When the Wind Gods Feel Like It

Surprised? You shouldn’t be. Anyone who’s ever understood how an electrical grid actually works could see this coming from miles away. With gas, coal, or nuclear plants, you get power on demand. When people flip the switch, power flows. Simple, elegant, accountable.

But here’s the catch: a large portion of power consumption isn’t constant. It pulses. It breathes. Demand rises in the morning, dips at noon, spikes at night, and dances to a rhythm that’s both predictable and erratic. Some patterns you can forecast, others you can’t. Balancing that volatility against a stable baseload used to be a marvel of engineering discipline. Human ingenuity meeting human need.
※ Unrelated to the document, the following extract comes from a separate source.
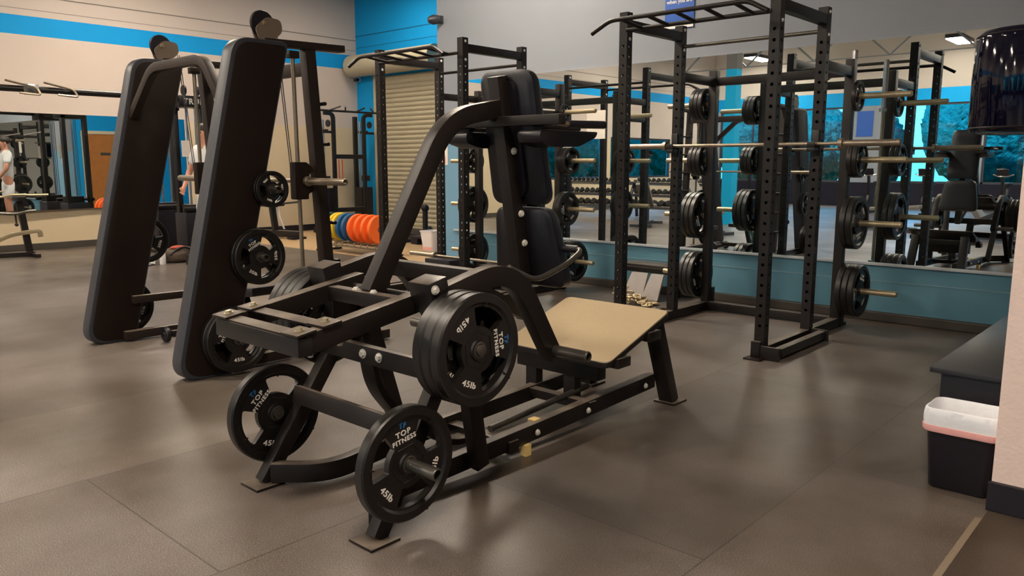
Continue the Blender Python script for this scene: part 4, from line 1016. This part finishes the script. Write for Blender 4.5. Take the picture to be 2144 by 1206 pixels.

And for decades, it worked beautifully.

Then came the age of weather worship.

Now, the grid depends on the generosity of the wind and the mood swings of the sun. They deliver energy not when humanity needs it, but when the elements feel inclined to bestow it. It’s like hiring a workforce that shows up drunk, late, and occasionally on strike. The turbines hum when nobody’s home; the panels bask when everyone’s asleep.

For years, grid operators tried to make the numbers dance—shutting down reliable power plants when the “green” ones vomited excess energy, firing them back up when the weather sobered up. But as more of this whimsical production gets forced into the system, the balancing act collapses. You can’t run an industrial civilization on meteorological mood swings.

So the true nature of “renewables” begins to shine through: not salvation, but chaos disguised as virtue. A grid that once breathed with precision now gasps in confusion. Enjoy the view—this is what happens when civilization outsources its power supply to the weather.